Founded in South Central Los Angeles in 2014, Bricks & Wood’s brand of streetwear is as functional as it is high quality. Throughout the label’s six-year history, Bricks & Wood has shown an unwavering commitment to carefully cut and sewn pieces that are entirely unisex.
With streetwear staples like hoodies, crewneck sweaters, graphic t-shirts, and hats, Bricks & Wood has an almost endless supply of comfort-focused pieces that’ll keep your wardrobe cozy.
To say that The Brooklyn Circus is merely prep-meets-streetwear is an oversimplification of the brand. What the Brooklyn Circus does well — aside from making preppy letterman jackets and college sweaters actually look cool — is mine the iconic silhouettes and design ideas used throughout American history and retranslate them for a new era.
That makes every look out of The Brooklyn Circus instantly classic without feeling overly outdated.
This brand new label still has a fairly small following, but expect them to blow up this year. Darryl Brown comes from the designer of the same name who, before becoming Kanye’s personal stylist, cut his teeth as a steelworker for General Motors. That 9-to-5 lifestyle informed Brown’s workwear-inspired label, which the designer told Gear Patrol was directly inspired by Dickies and Carhartt.
Most of the pieces out of Darryl Brown used the simple and boxy silhouettes of our favorite workwear, but add a sort of luxury sheen to the whole thing, which makes them feel all the fresher.
A former consultant for Kanye West, Denim Tears’ Tremaine Emory is using his label to highlight cotton as a symbol intertwined with the history of slavery in America. The brand’s logo, a bushy wreathe of cotton, is meant to provoke a conversation about slavery as it exists in the modern age, telling The Face in an interview “I’m using this story to also tell about the human condition and how we treat each other. I can’t just relegate [the blame for slavery] to Western Europeans and white Americans. It’s still happening today. There’s indentured servitude in America and in Europe.”
The brand recently did a notable collaboration with Levi’s, affixing their logo to Levi’s classic trucker jacket and 501 jeans, and creating a special t-shirt and hat that Emory has dubbed the “Plantation Hat.”
We thought about passing on Jerry Lorenzo’s massively popular Los Angeles based label for this list, but on the off-chance you’re not a big sneakerhead, Fear of God might’ve fallen under your radar. In recent years, Lorenzo’s beloved brand has dipped further and further into the realm of luxury goods but the label regularly drops new streetwear staples, like graphic t-shirts, sneakers, caps, and hoodies.
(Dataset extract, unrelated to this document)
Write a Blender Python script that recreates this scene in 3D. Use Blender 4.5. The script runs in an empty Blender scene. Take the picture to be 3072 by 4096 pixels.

Straight from the Parsons School of Design alumnus of the same name, Heron Preston combines workwear staples with luxury brand presentation for a label that serves looks from graphic and slogan heavy streetwear, to high fashion conceptual pieces and everything in between.
If acid jazz was a clothing style rather then a genre of music, it would look something like Nicholas Daley. The British designer has a knack for mining the psychedelic styles of musicians like Jimi Hendrix and artists like Frank Bowler, offering a variety of tie-dye and color-saturated streetwear pieces that’ll have you looking like you walked straight out of the type of art collective that would’ve inspired Andre 3000 or Erykah Badu in their primes.
First founded in 2011, Los Angeles-based Renowned, from designer John Dean, has quickly gained success both domestically and overseas, where the brand is a favorite amongst K-Pop’s most famous faces and the go-to brand for stylists throughout Europe. Renowned was first created in the halls of Dean’s Akron, Ohio highschool when the budding designer started making clay pendants bearing the future label’s logo and handed them out for his friends to wear. From there Dean transitioned to T-shirts and other streetwear staples, eventually capturing the eye of artists like Nicki Minaj and Tyga.
If you’re looking for one of the most fly unisex brands in the streetwear space right now, look no further than Telfar. Founding in 2005 by Telfar Clemens, the label has always prided itself in its inclusive aesthetic, positioning itself as one of the first (and best) labels to focus on entirely unisex collections. There is a certain level of elegance to the pieces out of Telfar thanks to a reimagining of athleisure that brings the divisive aesthetic straight into the world of fine art.
Telfar tries to push the envelope with each collection and manages to look cool and contemporary while they do it.
Union has a long and storied history that begins in the streets of New York City in 1989. How the store and label came to be associated with the city of Los Angeles — where its thriving — could be an article all its own. The thing about Union that so many Angelenos and streetwear aficionados around the world have come to appreciate is the store’s commitment to expert curation by owners Chris Gibbs and Beth Birkett — which always shifts with the current trends, while also fostering an identity that is undeniably their own.
Founded by the late Nipsey Hussle, The Marathon’s threads are directly inspired by Nispey’s own distinct style and grew organically out of the artist’s own merch line, which began with a Crenshaw t-shirt company that quickly became a must-own amongst streetwear heads. The brand is still going strong, recently selling out a collection of face masks and dipping their toes into the weed game with their own custom strain through their sub-label The Marathon Cultivation.
Western Elders combines the colors and designs of West African culture with traditional New York streetwear for a collection that’ll make your outfit look straight out of a Spike Lee joint that was never made. It’s stylish and culturally resonant at the same time.